== Extracted material ==

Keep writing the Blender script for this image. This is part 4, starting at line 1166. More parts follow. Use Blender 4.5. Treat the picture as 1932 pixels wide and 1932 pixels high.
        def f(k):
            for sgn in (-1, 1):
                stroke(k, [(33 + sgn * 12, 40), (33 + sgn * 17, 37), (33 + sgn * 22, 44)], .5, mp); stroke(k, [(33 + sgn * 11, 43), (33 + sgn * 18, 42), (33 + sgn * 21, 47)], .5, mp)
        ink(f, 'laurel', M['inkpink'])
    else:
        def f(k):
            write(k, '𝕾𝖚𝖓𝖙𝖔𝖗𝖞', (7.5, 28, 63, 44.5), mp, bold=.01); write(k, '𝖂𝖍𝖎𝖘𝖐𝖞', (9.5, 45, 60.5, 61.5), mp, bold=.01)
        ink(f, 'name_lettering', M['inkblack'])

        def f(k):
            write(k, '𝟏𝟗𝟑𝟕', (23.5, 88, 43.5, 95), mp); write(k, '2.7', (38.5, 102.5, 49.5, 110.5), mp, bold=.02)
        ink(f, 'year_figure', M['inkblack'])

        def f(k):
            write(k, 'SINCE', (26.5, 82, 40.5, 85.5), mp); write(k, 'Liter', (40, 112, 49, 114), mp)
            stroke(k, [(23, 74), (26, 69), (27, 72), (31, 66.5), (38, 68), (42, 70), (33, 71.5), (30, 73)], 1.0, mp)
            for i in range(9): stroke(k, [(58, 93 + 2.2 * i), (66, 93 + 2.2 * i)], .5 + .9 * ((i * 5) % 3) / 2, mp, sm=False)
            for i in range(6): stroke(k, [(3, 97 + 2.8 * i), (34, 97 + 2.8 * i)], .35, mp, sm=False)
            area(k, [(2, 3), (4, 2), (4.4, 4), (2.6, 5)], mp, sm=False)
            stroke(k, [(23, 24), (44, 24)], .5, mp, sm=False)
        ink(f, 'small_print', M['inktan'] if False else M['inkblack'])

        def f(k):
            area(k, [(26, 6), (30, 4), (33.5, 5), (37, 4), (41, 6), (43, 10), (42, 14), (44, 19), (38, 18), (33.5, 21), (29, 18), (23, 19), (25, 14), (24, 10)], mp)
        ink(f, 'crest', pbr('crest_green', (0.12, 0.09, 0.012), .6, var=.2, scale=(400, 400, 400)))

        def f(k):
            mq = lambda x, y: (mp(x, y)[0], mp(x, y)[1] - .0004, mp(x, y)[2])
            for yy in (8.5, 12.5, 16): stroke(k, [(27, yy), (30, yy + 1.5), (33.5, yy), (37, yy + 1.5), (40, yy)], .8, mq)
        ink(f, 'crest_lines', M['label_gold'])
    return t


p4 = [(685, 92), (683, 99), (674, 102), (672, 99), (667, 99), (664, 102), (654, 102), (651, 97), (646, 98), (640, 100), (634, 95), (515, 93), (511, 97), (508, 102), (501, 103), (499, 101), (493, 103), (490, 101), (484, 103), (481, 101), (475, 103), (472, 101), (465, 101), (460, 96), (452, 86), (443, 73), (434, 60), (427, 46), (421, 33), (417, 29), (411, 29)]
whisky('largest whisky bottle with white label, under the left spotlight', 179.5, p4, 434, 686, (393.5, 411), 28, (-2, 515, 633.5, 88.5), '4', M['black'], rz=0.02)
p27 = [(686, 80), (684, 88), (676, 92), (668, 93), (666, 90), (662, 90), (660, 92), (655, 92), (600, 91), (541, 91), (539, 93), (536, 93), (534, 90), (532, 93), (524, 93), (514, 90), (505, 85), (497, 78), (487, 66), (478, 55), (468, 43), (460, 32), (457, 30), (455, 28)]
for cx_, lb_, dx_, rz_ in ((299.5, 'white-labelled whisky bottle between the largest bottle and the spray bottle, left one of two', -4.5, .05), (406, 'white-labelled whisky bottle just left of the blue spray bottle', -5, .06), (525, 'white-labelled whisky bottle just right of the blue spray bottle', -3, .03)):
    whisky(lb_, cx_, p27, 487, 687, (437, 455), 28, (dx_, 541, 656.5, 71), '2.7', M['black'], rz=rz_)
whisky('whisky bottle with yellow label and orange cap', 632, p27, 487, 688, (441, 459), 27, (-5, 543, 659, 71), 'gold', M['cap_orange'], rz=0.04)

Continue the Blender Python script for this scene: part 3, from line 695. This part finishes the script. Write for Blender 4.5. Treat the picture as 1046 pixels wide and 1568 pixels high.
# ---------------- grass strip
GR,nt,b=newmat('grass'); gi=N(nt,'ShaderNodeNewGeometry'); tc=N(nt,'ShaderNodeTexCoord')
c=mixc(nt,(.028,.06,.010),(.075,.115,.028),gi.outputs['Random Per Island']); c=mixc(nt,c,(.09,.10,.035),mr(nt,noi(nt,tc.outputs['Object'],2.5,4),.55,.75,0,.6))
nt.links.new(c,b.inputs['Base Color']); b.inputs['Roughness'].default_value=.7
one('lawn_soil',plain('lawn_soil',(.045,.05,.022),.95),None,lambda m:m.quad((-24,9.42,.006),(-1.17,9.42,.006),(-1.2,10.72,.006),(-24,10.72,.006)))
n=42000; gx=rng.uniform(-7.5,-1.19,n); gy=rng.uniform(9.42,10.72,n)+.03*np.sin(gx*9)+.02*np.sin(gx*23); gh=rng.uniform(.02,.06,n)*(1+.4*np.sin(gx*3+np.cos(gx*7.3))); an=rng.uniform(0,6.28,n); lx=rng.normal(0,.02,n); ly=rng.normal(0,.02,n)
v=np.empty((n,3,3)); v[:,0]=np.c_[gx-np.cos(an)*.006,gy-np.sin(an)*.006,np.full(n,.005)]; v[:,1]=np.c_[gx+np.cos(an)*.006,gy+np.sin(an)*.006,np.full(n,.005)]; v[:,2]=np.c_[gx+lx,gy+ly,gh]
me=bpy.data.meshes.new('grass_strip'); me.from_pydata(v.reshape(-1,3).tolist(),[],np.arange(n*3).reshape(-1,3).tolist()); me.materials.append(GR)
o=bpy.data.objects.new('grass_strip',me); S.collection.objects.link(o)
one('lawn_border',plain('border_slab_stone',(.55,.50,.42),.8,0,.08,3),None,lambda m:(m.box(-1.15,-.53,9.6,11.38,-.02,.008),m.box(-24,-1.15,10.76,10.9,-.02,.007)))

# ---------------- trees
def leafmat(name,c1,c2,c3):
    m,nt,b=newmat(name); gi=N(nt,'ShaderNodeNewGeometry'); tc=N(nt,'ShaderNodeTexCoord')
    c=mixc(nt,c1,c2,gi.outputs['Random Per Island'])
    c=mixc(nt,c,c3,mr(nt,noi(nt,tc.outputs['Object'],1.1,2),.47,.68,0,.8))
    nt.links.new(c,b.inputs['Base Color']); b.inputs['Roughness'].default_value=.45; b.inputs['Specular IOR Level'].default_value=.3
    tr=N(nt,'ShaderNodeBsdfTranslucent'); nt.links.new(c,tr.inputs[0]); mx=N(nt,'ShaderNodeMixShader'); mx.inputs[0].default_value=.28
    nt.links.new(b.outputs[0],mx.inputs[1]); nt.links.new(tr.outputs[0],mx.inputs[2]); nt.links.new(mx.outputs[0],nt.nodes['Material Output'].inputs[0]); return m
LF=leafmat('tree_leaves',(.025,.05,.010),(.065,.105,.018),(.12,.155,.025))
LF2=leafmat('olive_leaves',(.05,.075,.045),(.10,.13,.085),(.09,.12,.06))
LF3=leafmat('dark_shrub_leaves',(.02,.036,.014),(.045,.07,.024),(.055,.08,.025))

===

» **Exercise requirements**: Write out, exactly and with nothing else, the lines of the listing above from its first line through the line with "ink(f, 'small_print', M['inktan']".

» **Task response**:
Keep writing the Blender script for this image. This is part 4, starting at line 1166. More parts follow. Use Blender 4.5. Treat the picture as 1932 pixels wide and 1932 pixels high.
        def f(k):
            for sgn in (-1, 1):
                stroke(k, [(33 + sgn * 12, 40), (33 + sgn * 17, 37), (33 + sgn * 22, 44)], .5, mp); stroke(k, [(33 + sgn * 11, 43), (33 + sgn * 18, 42), (33 + sgn * 21, 47)], .5, mp)
        ink(f, 'laurel', M['inkpink'])
    else:
        def f(k):
            write(k, '𝕾𝖚𝖓𝖙𝖔𝖗𝖞', (7.5, 28, 63, 44.5), mp, bold=.01); write(k, '𝖂𝖍𝖎𝖘𝖐𝖞', (9.5, 45, 60.5, 61.5), mp, bold=.01)
        ink(f, 'name_lettering', M['inkblack'])

        def f(k):
            write(k, '𝟏𝟗𝟑𝟕', (23.5, 88, 43.5, 95), mp); write(k, '2.7', (38.5, 102.5, 49.5, 110.5), mp, bold=.02)
        ink(f, 'year_figure', M['inkblack'])

        def f(k):
            write(k, 'SINCE', (26.5, 82, 40.5, 85.5), mp); write(k, 'Liter', (40, 112, 49, 114), mp)
            stroke(k, [(23, 74), (26, 69), (27, 72), (31, 66.5), (38, 68), (42, 70), (33, 71.5), (30, 73)], 1.0, mp)
            for i in range(9): stroke(k, [(58, 93 + 2.2 * i), (66, 93 + 2.2 * i)], .5 + .9 * ((i * 5) % 3) / 2, mp, sm=False)
            for i in range(6): stroke(k, [(3, 97 + 2.8 * i), (34, 97 + 2.8 * i)], .35, mp, sm=False)
            area(k, [(2, 3), (4, 2), (4.4, 4), (2.6, 5)], mp, sm=False)
            stroke(k, [(23, 24), (44, 24)], .5, mp, sm=False)
        ink(f, 'small_print', M['inktan'] if False else M['inkblack'])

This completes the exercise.